Kim Anderson

December 5, 2007

3 Min Read

Analysts have reported that flour mills in both the U.S. and around the world have bought wheat to meet demand until March 2008. This implies that these flour mills still need to purchase wheat for April and May.

If the 2008 wheat crop looks good in April and May, buyers will delay more purchases. If the 2008 wheat crop looks poor, the buyers will try to stay current on wheat needs. Irrespective of the U.S. wheat crop condition in April and May, buyers will need to buy U.S. winter wheat as soon as it is harvested. This pent-up demand will help keep hard red winter wheat prices relatively high.

Coming into the 2008 wheat harvest, U.S. wheat ending stocks are projected to be 312 million bushels and the stocks-to-use ratio (ending stocks divided by total use) is projected to be 13.5 percent. The five-year average U.S. stocks-to-use ratio is 24.2 percent. The stocks-to-use ratio is the best measure of the supply/demand situation.

The world’s wheat ending stocks are projected to be four billion bushels and the stocks-to-use ratio is projected to be 17.8 percent. The five-year average world stocks-to-use ratio is 23.7 percent. Both the U.S. and world’s stocks-to-use ratios are at or near record lows.

Before the U.S. winter wheat harvest, the only exportable wheat to be harvested is in Argentina and Australia. Argentina is projected to produce 570 million bushels compared to a five-year average of 533 million bushels. Australia is projected to produce 478 million bushels compared to a five-year average of 692 million bushels.

Both Argentina and Australia’s wheat production has been factored into the current market price. The 2007-2008 world’s wheat marketing year production will be near 22.17 billion bushels. United States 2007-2008 marketing year wheat production was 2.07 billion bushels.

At this writing, the Kansas City Board of Trade July 2008 wheat contract price is $6.86.
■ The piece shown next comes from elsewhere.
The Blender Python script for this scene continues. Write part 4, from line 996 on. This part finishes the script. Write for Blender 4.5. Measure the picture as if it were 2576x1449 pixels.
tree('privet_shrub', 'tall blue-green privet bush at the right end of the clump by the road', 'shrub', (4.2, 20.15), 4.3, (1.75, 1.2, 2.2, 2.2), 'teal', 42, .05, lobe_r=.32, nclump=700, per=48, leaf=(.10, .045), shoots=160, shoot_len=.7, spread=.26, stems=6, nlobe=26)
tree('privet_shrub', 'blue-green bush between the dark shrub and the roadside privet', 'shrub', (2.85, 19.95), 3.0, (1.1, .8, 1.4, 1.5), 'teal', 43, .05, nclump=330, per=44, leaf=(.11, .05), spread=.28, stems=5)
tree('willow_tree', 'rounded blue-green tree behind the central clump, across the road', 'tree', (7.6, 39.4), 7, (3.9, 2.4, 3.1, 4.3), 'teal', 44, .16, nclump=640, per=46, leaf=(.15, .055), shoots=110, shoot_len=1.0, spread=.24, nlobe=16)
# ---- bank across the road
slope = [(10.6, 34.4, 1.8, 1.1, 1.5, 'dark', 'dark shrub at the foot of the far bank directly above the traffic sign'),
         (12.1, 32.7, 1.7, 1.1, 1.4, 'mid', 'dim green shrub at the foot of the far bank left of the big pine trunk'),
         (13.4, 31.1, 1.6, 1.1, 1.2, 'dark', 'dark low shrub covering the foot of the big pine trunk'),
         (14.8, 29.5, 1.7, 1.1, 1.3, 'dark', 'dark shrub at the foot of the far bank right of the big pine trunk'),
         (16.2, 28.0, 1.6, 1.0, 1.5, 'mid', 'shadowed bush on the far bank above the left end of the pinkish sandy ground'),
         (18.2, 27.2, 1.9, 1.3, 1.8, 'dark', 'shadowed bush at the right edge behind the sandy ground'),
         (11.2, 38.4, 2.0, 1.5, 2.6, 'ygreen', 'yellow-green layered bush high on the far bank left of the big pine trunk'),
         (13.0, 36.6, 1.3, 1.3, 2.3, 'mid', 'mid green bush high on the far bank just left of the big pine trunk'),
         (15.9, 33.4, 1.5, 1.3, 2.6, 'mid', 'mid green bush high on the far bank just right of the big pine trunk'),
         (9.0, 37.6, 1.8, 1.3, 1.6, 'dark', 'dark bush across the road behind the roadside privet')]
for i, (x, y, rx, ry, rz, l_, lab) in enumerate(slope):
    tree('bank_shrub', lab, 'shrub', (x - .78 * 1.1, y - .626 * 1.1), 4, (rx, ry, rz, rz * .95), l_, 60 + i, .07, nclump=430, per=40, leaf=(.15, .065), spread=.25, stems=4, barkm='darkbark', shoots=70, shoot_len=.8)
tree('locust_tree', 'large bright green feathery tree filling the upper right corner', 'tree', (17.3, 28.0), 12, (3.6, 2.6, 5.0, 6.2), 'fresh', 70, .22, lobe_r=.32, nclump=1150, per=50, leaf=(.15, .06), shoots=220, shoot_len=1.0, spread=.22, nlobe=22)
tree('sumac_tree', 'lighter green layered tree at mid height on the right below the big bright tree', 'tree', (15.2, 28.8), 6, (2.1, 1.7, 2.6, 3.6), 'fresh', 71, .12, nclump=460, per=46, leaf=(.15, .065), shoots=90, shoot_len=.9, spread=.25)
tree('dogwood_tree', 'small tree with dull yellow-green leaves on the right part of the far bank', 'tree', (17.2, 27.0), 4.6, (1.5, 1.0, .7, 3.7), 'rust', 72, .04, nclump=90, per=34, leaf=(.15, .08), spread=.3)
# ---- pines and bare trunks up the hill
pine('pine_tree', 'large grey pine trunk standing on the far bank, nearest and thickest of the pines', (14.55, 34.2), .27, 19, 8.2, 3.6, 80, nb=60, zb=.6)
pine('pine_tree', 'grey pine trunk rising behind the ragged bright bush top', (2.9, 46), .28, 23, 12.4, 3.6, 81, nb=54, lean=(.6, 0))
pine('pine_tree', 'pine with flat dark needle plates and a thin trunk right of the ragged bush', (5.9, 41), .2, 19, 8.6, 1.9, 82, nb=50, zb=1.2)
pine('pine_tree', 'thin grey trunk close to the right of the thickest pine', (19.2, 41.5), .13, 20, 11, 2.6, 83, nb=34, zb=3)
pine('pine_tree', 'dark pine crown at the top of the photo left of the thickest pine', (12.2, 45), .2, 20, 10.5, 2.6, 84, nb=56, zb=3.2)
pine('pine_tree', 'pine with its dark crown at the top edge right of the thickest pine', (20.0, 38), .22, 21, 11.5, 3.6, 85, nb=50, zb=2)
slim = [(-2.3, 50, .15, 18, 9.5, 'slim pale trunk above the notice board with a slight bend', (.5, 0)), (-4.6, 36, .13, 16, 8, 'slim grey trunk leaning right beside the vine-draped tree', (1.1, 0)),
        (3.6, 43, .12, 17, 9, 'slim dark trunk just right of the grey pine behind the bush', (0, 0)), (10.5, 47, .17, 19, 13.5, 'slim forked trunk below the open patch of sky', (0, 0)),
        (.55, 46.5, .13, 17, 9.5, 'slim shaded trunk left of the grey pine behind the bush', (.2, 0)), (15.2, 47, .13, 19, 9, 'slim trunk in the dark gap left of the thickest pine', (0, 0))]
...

The expected June 2008 basis is about a minus 50 cents. This implies a June 2008 cash wheat price of $6.36. The current cash price is about $7.

During the 2007-2008 wheat marketing year, domestic wheat use is projected be 1.15 billion bushels and exports are projected to be 1.15 billion bushels. Total 2007-2008 U.S. marketing year demand is projected to be 2.3 billion bushels.

Total wheat supply for 2007-2008 was 2.61 billion bushels (456 million bushels beginning stocks, 90 million bushel imports and 2.07 billion bushels production).

Some analysts predict that wheat planted acres will increase 3 to 5 percent. Planted acres for the 2007-2008 marketing year were 60.4 million acres. A 4 percent increase in planted acres would be 62.8 million acres.

The five-year average of percent harvested acres is 84.6 percent. Using the average percent harvested acre (84.6%), 53.1 million acres of wheat would be harvested in 2008.

The five-year average yield is 40.7 bushels per acre. If 52.6 million acres are harvested with an average yield of 40.7, 2008-2009 marketing year production would be 2.16 billion bushels.

With 2008-2009 beginning stocks of 312 million bushels, 90 million bushels imported and 2.16 billion bushel production, total wheat supply would be 2.56 billion bushels. To maintain ending stocks at 300 million bushels, 2008-2009 exports would have to decline to 1.1 billion bushels.

The above scenario shows how critical it is that 2008 U.S. wheat production be above average. Below average wheat production could be made up with foreign wheat production. The key to this is that, after Argentina and Australia, the next foreign exportable wheat harvest will start in late-August 2008.